> _What to work on_: Return, word for word, the lines from the line holding "were 1080x1440 pixels." through the line holding "S.camera = cam". Include both end lines and no others.

> _Records for this exercise_:
#####

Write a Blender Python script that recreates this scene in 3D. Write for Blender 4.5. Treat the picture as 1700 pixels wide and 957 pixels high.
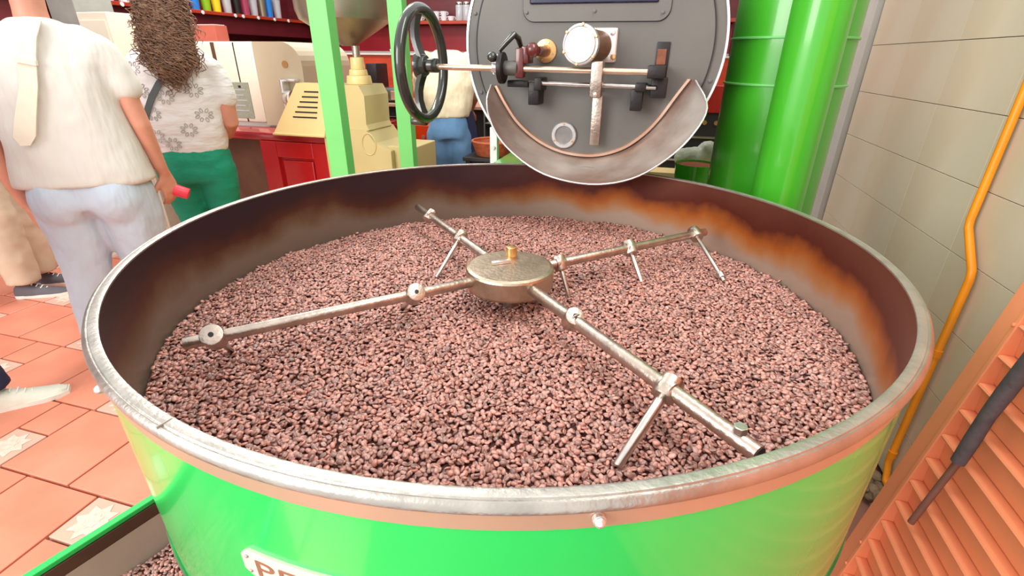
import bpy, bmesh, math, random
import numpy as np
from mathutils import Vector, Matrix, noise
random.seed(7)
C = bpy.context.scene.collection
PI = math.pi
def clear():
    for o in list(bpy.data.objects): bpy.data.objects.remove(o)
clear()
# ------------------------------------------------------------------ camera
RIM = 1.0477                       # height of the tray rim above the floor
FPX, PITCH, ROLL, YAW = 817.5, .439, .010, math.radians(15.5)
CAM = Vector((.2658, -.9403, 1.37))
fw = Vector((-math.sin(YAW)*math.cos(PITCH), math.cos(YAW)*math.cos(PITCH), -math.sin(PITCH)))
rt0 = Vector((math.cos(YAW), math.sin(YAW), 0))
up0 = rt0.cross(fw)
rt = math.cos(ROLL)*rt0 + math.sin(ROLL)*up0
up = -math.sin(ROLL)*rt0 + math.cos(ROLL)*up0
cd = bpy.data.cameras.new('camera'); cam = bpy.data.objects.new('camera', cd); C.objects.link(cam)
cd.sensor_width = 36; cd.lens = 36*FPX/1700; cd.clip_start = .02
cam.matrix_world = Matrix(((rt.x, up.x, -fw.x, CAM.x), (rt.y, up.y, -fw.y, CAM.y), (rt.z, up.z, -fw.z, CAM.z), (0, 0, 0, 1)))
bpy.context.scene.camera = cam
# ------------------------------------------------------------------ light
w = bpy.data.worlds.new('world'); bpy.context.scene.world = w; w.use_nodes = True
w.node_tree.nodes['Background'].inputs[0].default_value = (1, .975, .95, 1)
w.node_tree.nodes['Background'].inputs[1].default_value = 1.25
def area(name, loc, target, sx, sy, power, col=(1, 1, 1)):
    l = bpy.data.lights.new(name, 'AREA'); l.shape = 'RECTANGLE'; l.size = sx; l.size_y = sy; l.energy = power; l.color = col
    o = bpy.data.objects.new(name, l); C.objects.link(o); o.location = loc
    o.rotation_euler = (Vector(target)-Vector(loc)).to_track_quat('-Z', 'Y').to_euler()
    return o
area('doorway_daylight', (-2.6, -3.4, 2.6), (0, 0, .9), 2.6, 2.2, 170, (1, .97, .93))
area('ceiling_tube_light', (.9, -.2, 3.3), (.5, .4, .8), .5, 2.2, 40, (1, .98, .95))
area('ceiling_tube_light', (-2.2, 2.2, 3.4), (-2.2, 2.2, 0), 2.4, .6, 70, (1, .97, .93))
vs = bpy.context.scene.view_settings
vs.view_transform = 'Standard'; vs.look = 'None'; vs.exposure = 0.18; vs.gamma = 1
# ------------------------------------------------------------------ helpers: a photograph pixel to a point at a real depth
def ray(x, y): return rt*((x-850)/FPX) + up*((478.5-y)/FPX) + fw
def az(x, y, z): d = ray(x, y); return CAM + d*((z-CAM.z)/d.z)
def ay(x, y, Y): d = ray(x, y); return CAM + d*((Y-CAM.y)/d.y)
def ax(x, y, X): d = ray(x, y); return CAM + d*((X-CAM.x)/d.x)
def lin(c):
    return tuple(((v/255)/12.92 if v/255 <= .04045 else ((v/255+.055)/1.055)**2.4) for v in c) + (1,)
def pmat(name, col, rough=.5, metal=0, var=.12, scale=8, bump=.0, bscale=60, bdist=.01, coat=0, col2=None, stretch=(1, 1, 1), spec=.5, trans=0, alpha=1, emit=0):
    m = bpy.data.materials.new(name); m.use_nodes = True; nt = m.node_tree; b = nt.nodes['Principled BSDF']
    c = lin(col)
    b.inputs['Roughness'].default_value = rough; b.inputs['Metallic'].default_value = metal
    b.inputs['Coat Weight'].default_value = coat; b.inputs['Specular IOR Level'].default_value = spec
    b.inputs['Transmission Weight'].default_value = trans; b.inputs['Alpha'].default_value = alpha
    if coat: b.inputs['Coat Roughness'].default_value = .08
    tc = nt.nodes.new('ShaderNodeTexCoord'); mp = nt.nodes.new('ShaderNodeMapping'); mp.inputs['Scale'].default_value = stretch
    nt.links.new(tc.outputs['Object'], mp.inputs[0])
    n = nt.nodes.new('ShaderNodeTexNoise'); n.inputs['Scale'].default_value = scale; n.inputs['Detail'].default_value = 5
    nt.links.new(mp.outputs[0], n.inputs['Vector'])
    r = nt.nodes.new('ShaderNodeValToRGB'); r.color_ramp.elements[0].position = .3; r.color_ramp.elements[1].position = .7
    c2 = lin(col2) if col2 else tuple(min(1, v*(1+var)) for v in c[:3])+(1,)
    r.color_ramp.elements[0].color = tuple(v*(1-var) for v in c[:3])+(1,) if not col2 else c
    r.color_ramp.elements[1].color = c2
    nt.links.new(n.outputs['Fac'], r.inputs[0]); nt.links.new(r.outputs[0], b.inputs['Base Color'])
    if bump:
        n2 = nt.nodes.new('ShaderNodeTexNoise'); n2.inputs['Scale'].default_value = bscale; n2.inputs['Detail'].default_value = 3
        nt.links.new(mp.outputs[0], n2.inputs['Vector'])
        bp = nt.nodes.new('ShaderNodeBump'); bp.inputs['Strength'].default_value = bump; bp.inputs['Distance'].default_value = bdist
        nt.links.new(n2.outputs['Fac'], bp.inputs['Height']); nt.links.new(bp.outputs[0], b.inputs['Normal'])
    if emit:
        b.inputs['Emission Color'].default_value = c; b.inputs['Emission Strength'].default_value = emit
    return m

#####

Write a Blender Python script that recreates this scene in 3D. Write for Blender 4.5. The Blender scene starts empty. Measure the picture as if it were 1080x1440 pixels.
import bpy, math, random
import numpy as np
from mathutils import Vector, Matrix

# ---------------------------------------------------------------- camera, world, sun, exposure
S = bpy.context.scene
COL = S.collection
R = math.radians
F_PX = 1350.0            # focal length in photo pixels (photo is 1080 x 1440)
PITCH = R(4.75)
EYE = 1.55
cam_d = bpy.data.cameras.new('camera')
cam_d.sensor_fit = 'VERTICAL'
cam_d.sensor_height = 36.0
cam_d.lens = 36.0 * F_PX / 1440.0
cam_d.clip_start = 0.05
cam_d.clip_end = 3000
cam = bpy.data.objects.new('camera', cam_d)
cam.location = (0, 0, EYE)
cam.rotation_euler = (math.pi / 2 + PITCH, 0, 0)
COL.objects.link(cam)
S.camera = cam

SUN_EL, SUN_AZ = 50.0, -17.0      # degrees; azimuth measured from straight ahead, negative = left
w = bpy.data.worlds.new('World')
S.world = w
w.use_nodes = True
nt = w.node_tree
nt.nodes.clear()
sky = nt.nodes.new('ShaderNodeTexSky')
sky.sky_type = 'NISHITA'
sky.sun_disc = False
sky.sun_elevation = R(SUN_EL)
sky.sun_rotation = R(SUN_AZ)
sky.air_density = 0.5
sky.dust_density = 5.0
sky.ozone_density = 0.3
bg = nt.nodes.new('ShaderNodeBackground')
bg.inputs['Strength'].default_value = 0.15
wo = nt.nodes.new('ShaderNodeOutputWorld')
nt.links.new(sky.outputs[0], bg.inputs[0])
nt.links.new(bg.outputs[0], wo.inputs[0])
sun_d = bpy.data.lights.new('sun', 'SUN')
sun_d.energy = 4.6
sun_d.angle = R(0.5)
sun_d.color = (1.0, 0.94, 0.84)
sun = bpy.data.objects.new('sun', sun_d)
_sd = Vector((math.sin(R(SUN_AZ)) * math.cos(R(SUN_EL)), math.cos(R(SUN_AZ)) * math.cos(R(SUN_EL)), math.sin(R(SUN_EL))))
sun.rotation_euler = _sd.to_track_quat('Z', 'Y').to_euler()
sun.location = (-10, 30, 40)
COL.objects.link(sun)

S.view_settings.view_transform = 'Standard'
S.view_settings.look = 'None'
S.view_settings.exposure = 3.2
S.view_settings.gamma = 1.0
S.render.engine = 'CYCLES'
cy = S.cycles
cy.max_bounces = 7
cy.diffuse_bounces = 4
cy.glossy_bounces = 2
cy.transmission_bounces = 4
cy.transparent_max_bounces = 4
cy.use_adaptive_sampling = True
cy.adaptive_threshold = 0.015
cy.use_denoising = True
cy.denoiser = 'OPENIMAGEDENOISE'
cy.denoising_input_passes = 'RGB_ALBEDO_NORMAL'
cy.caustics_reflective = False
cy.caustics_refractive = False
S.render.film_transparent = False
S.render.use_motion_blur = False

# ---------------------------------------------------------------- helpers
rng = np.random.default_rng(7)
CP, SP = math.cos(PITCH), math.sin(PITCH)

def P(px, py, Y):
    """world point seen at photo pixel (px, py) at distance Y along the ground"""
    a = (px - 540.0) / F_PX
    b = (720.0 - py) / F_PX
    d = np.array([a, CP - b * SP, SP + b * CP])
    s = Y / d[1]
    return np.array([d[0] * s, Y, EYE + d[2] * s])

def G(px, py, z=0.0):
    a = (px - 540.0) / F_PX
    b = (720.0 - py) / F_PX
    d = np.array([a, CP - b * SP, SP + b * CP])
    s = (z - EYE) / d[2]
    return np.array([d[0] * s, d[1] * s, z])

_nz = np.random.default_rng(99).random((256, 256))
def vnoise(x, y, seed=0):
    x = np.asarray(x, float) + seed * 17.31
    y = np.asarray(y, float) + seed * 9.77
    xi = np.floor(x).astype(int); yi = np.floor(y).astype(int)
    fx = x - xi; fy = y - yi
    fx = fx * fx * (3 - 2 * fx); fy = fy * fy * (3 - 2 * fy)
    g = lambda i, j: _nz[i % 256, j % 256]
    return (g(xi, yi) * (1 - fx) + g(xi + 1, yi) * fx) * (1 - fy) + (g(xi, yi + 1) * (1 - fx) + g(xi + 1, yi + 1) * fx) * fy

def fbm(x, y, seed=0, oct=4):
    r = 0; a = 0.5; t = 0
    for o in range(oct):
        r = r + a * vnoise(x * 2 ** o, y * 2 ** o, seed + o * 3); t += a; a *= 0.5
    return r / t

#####

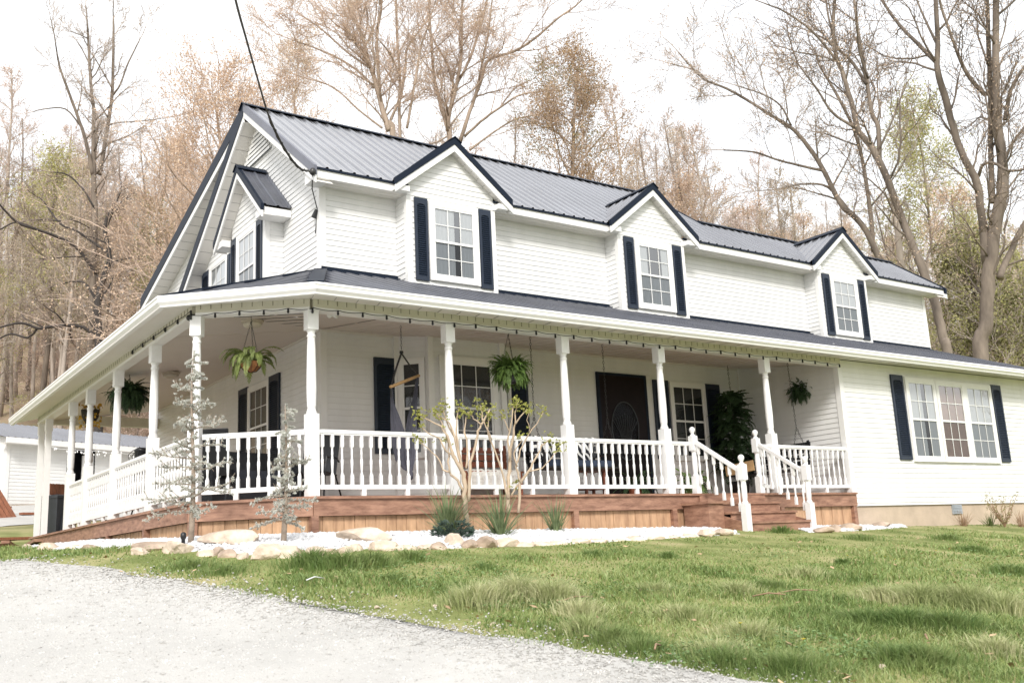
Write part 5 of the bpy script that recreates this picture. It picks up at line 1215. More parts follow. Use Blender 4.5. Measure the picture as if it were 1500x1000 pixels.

#####

> _Final result_:
Write a Blender Python script that recreates this scene in 3D. Write for Blender 4.5. The Blender scene starts empty. Measure the picture as if it were 1080x1440 pixels.
import bpy, math, random
import numpy as np
from mathutils import Vector, Matrix

# ---------------------------------------------------------------- camera, world, sun, exposure
S = bpy.context.scene
COL = S.collection
R = math.radians
F_PX = 1350.0            # focal length in photo pixels (photo is 1080 x 1440)
PITCH = R(4.75)
EYE = 1.55
cam_d = bpy.data.cameras.new('camera')
cam_d.sensor_fit = 'VERTICAL'
cam_d.sensor_height = 36.0
cam_d.lens = 36.0 * F_PX / 1440.0
cam_d.clip_start = 0.05
cam_d.clip_end = 3000
cam = bpy.data.objects.new('camera', cam_d)
cam.location = (0, 0, EYE)
cam.rotation_euler = (math.pi / 2 + PITCH, 0, 0)
COL.objects.link(cam)
S.camera = cam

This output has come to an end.